**What is being asked**
Copy each line below in which the word "that" occurs.

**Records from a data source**
==========

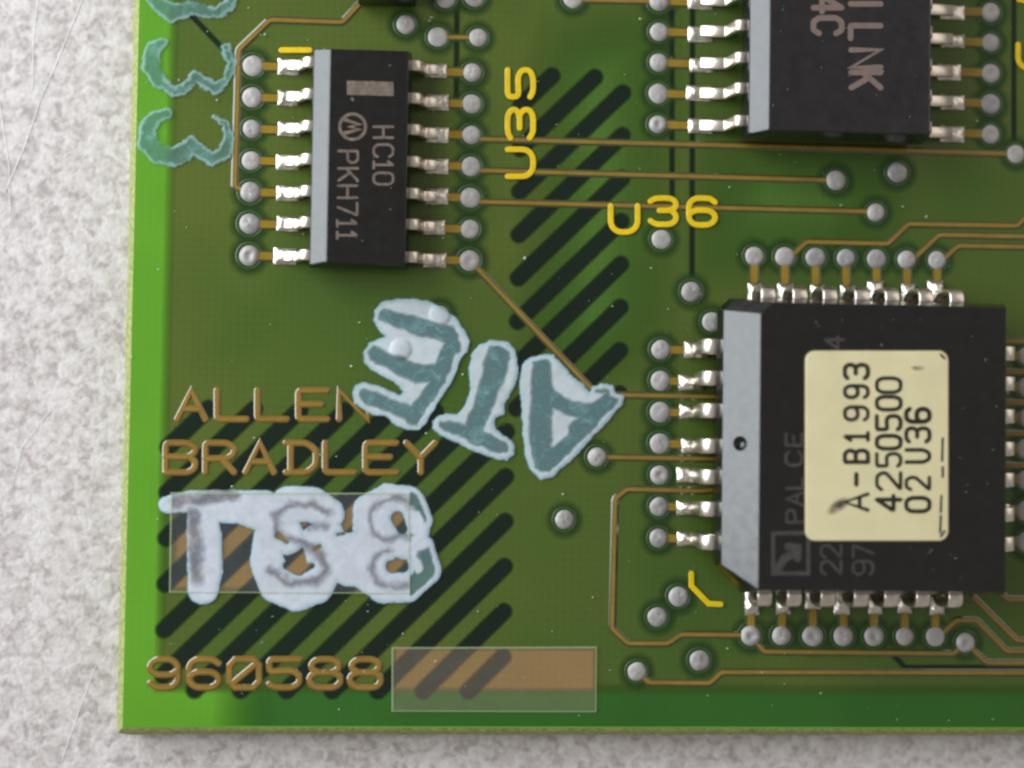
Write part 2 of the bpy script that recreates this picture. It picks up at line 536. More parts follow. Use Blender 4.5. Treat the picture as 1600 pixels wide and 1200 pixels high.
def laminate():
    c1, c2 = 0.34, 0.40          # the snapped-off bevel along the left and lower edges
    top = [(X0, Y0), (X1, Y0), (X1, Y1), (X0, Y1)]
    V = [(x, y, 0) for x, y in top]
    Fc = [(0, 1, 2, 3)]; mi = [0]
    # bevelled rim with many small steps so that the broken fibres are uneven
    rings = [[], []]
    def walk(n, a, b):
        return [(a[0] + (b[0] - a[0]) * i / n, a[1] + (b[1] - a[1]) * i / n) for i in range(n)]
    rim = walk(220, (X0, Y1), (X0, Y0)) + walk(260, (X0, Y0), (X1, Y0)) + [(X1, Y0), (X1, Y1)]
    base = len(V)
    n = len(rim)
    for k, (x, y) in enumerate(rim):
        ox = oy = 0
        left = k <= 220; bot = 220 <= k <= 480
        j = (noise.noise((x * 2.3, y * 2.3, 0)) * 0.05 + noise.noise((x * 7, y * 7, 3)) * 0.025)
        if left: ox = -(c1 + j)
        if bot: oy = -(c2 + j)
        V.append((x, y, -0.001))
        V.append((x + ox * 0.35, y + oy * 0.35, -0.10))
        V.append((x + ox, y + oy, -0.62))
        V.append((x + ox, y + oy, -1.6))
    for k in range(n):
        q = (k + 1) % n
        for j in range(3):
            a, b = base + 4 * k + j, base + 4 * q + j
            Fc.append((a, a + 1, b + 1, b)); mi.append(1)
    ul = len(V)
    V += [(X0 - 0.34, Y0 - 0.4, -1.6), (X1, Y0 - 0.4, -1.6), (X1, Y1, -1.6), (X0 - 0.34, Y1, -1.6)]
    Fc.append((ul, ul + 3, ul + 2, ul + 1)); mi.append(1)
    return obj('laminate', V, Fc, [M['margin'], M['edge']], board, mi)
laminate()

def soft_sheet(name, x0, y0, x1, y1, soft, z, mat, sides='lb'):
    xs = [x0 - soft, x0 - soft * .3, x0 + soft * .3, x0 + soft] if 'l' in sides else [x0]
    xs += [x1 - soft, x1 + soft] if 'r' in sides else [x1]
    ys = [y0 - soft, y0 - soft * .3, y0 + soft * .3, y0 + soft] if 'b' in sides else [y0]
    ys += [y1 - soft, y1 + soft] if 't' in sides else [y1]
    def al(v, lo, hi, s, e):
        soft_ = soft
        a = 1.0
        if s: a = min(a, (v - lo + soft) / (2 * soft))
        if e: a = min(a, (hi + soft - v) / (2 * soft))
        return max(0, min(1, a))
    V, a, Fc = [], [], []
    for y in ys:
        for x in xs:
            V.append((x, y, z)); a.append(min(al(x, x0, x1, 'l' in sides, 'r' in sides), al(y, y0, y1, 'b' in sides, 't' in sides)))
    nx = len(xs)
    for j in range(len(ys) - 1):
        for i in range(nx - 1):
            Fc.append((j * nx + i, j * nx + i + 1, (j + 1) * nx + i + 1, (j + 1) * nx + i))
    return obj(name, V, Fc, mat, board, attrs={'soft': a})
soft_sheet('inner_copper_plane', -23.55, -17.55, X1 - 0.3, Y1 - 0.3, 0.26, 0.005, M['plane'])
M['margin_dim'] = mask_material('painted_margin_dimming', srgb(44, 94, 29), srgb(50, 102, 33), 'soft', weave_amount=0.02)
soft_sheet('margin_dimming', -20.2, Y0 + 0.06, X1 - 0.2, Y0 + 2.2, 1.3, 0.002, M['margin_dim'], 'l')  # darker green painted on the lower margin for light fading from the left edge
# places where the buried plane is etched away and the laminate shows greener
for b in ((860, 60, 1010, 560, 1.6), (1130, 240, 1360, 390, 1.8)):
    (xa, ya), (xb, yb) = P2(b[0], max(b[1], b[3])), P2(b[2], min(b[1], b[3]))
    soft_sheet('etched_area', xa, ya, xb, yb, b[4], 0.009, M['greenpatch'], 'lbrt')

M['window'] = mask_material('tan_copper_window', srgb(132, 104, 44), srgb(144, 112, 50), 'soft', weave_amount=0.05)
for b in ((616, 1014, 929, 1077, .12), (272, 776, 634, 920, .15)):
    (xa, ya), (xb, yb) = P2(b[0], b[3]), P2(b[2], b[1])
    soft_sheet('copper_window', xa, ya, xb, yb, b[4], 0.011, M['window'], 'lbrt')
# buried hatch stripes at 45 degrees
def hatch(x0, x1, y0, y1, b0, pitch, ks, w=0.315):
    for k in ks:
        b = b0 + pitch * k                        # y = x + b
        xa = max(x0, y0 - b); xb = min(x1, y1 - b)
        if xb - xa < 0.05: continue
        soft_bar('hatch_stripe', [(xa, xa + b), (xb, xb + b)], w, 0.085, 0.013, M['stripe'], board)
pa, pb = P2(302, 1080), P2(730, 1080)
pit = -(pb[0] - pa[0]) / 6
x0, _ = P2(258, 900); x1, _ = P2(788, 880); _, ya = P2(520, 641); _, yb = P2(520, 1079)
hatch(x0, x1, yb, ya, pa[1] - pa[0], pit, range(-6, 8))
pa, pb = P2(810, 301), P2(809, 436)
pit = (pb[1] - pa[1]) / 2
x0, _ = P2(810, 400); x1, _ = P2(970, 400); _, ya = P2(880, 119); _, yb = P2(880, 640)
hatch(x0, x1, yb, ya, pa[1] - pa[0], pit, range(-3, 8))

# thin buried tracks
for pts in ([(1049, 20), (1050, 306)], [(1082, -40), (1081, 440)], [(714, -10), (713, 150)], [(296, 21), (348, 76)], [(1396, 1024), (1414, 1043), (1640, 1043)], [(1584, -30), (1584, 236)],
            [(700, -40), (728, 12)]):
    soft_bar('buried_track', [P2(*p) for p in pts], 0.09, 0.06, 0.0125, M['stripe'], board)

# ------------------------------------------------------------------ copper traces (raised, under the mask)
T_HALF = [(0.165, 0.0), (0.095, 0.034), (0.07, 0.038)]
def trace(pts, hw=0.0, name='trace', mats=None, z0=0.006):
    half = [(w + hw, z) for w, z in T_HALF]
    path = [P2(*p) for p in pts]
    return bars(name, [chaikin(path, 0.12) if len(path) > 2 else path], half, mats or [M['skirt'], M['copper']], board, z0)
TR = [
 [(575, -8), (535, 35), (422, 31), (373, 78), (367, 292), (391, 300)],
 [(736, 217), (1160, 228), (1587, 241)],
 [(736, 266), (1306, 282)],
 [(735, 315), (1368, 331)],
 [(735, 408), (931, 615), (960, 617), (1125, 620)],
 [(933, 714), (1125, 717)],
 [(1125, 764), (1094, 767), (980, 764), (961, 779), (956, 982), (981, 1005), (1043, 1005), (1064, 991), (1174, 992)],
 [(1176, 998), (1194, 1018), (1490, 1021), (1508, 1004)],
 [(995, 1049), (1013, 1066), (1109, 1067), (1127, 1050), (1660, 1051)],
 [(1461, 1000), (1494, 969), (1526, 969), (1572, 1017), (1660, 1018)],
 [(1521, 933), (1588, 1000), (1660, 1004)],
 [(1562, 926), (1574, 936), (1660, 937)],
 [(1508, 1004), (1541, 1035), (1660, 1036)],
 [(1227, 409), (1260, 378), (1387, 381), (1419, 350), (1589, 353), (1640, 300)],
 [(1417, 414), (1467, 367), (1660, 371)],
 [(1464, 414), (1497, 384), (1660, 387)],
 [(895, 0), (1029, 2)],
]
for t in TR:
    trace(t)
trace([(684, 58), (747, 59)])
for y in (533, 581, 629, 677, 727):
    trace([(1545, y), (1660, y + 1)])

# ------------------------------------------------------------------ vias
def dome_mesh(name, r, h, crater, seed, mat):
    V, Fc = [(0, 0, 0)], []
    n, rings = 18, 6
    prof = []
    for q in range(1, rings + 1):
        t = q / rings
        z = h * math.sqrt(max(0, 1 - (t * 0.985) ** 2.2))
        if crater: z -= h * 0.62 * math.exp(-((t / 0.36) ** 2)) - h * 0.12 * math.exp(-(((t - .55) / .2) ** 2))
        prof.append((r * t, z))
    V[0] = (0, 0, h * (0.4 if crater else 1.0))
    for q, (rr, z) in enumerate(prof):
        for i in range(n):
            th = 2 * math.pi * i / n
            d = noise.noise((math.cos(th) * 1.3 + seed * 3.1, math.sin(th) * 1.3, rr * 3 + seed))
            V.append((rr * math.cos(th) * (1 + d * 0.05), rr * math.sin(th) * (1 + d * 0.05), max(0, z * (1 + d * 0.28)) if q < rings - 1 else 0))
    for i in range(n):
        j = (i + 1) % n
        Fc.append((0, 1 + i, 1 + j))
        for q in range(rings - 1):
            b = 1 + q * n
            Fc.append((b + i, b + n + i, b + n + j, b + j))
    me = bpy.data.meshes.new(name)
    me.from_pydata(V, [], Fc); me.materials.append(mat)
    me.polygons.foreach_set('use_smooth', [True] * len(me.polygons))
    return me
def ring_mesh(name, r, w, h, mat, n=28):
    V, Fc = [], []
    pr = [(r - w, 0), (r - w * .4, h), (r + w * .4, h), (r + w, 0)]
    for rr, z in pr:
        for i in range(n):
            th = 2 * math.pi * i / n
            V.append((rr * math.cos(th), rr * math.sin(th), z))
    for q in range(3):
        for i in range(n):
            j = (i + 1) % n
            Fc.append((q * n + i, q * n + n + i, q * n + n + j, q * n + j))
    me = bpy.data.meshes.new(name)
    me.from_pydata(V, [], Fc); me.materials.append(mat)
    me.polygons.foreach_set('use_smooth', [True] * len(me.polygons))
    return me
DOMES = [dome_mesh('dome', 0.40, 0.085 + 0.02 * (s % 3), False, s, M['dome2'] if s in (1, 4) else M['dome']) for s in range(7)]
CRATERS = [dome_mesh('crater', 0.40, 0.12, True, s, M['dome']) for s in range(3)]
RING = ring_mesh('mask_ring', 0.49, 0.05, 0.018, M['ring'])
CLEAR = soft_disc_mesh('clearance', 0.64, 0.24, M['clear'])
nv = 0
def via(x, y, crater=False, clearance=True):
    global nv
    nv += 1
    v = link('via', (CRATERS[nv % 3] if crater else DOMES[(nv * 5 + nv // 3) % 7]), board, (x, y, 0.03))
    link('mask_ring', RING, v, (x, y, 0.016 + 0.0002 * (nv % 7)))
    if clearance:
        link('clearance', CLEAR, v, (x, y, 0.0145 + 0.0002 * (nv % 5)))
    q = random.uniform(0.93, 1.06)
    v.scale = (q * random.uniform(0.97, 1.03), q, random.uniform(0.8, 1.25))
    v.rotation_euler.z = random.uniform(0, 6.28)
    return v
for px, py, cr in ((634, 39, 0), (684, 58, 0), (747, 59, 0), (895, -2, 0), (1306, 282, 0), (1402, 270, 0), (1368, 332, 0), (1587, 241, 0), (1033, 374, 0), (1080, 456, 0), (933, 714, 0),
                   (882, 812, 0), (1060, 932, 0), (1027, 964, 0), (995, 1049, 0), (1093, 1032, 0), (1508, 1004, 1), (1112, 503, 0), (696, -3, 0), (741, -4, 0), (626, 546, 0), (687, 492, 0)):
    via(*P2(px, py), crater=bool(cr))

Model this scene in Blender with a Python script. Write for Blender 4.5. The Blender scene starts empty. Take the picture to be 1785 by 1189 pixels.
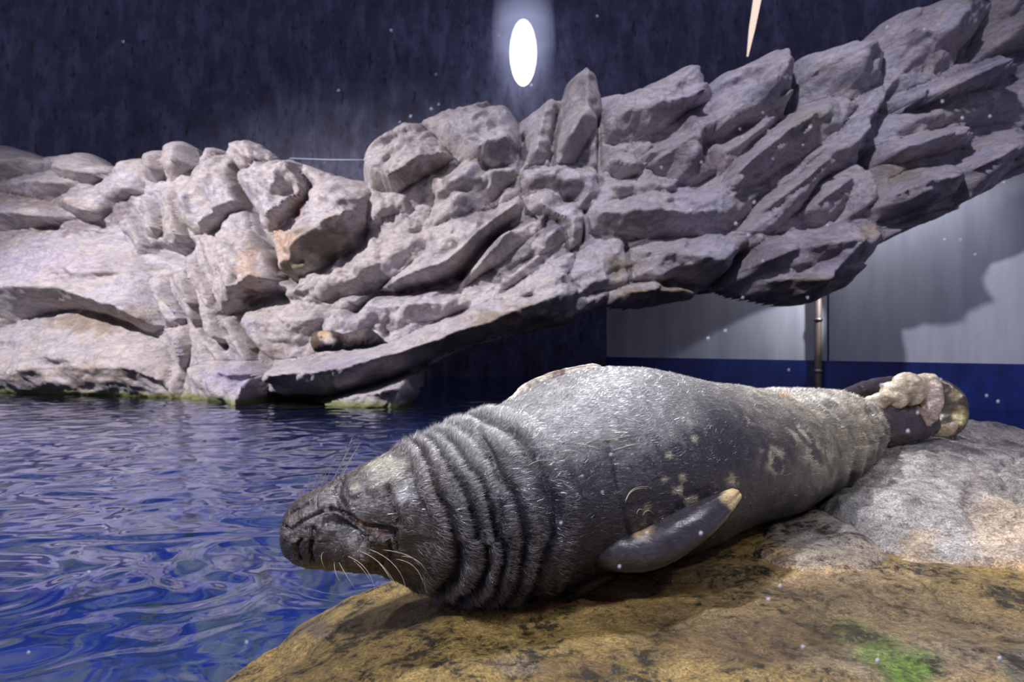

==========

**Response**
Write part 2 of the bpy script that recreates this picture. It picks up at line 536. More parts follow. Use Blender 4.5. Treat the picture as 1600 pixels wide and 1200 pixels high.
    # bevelled rim with many small steps so that the broken fibres are uneven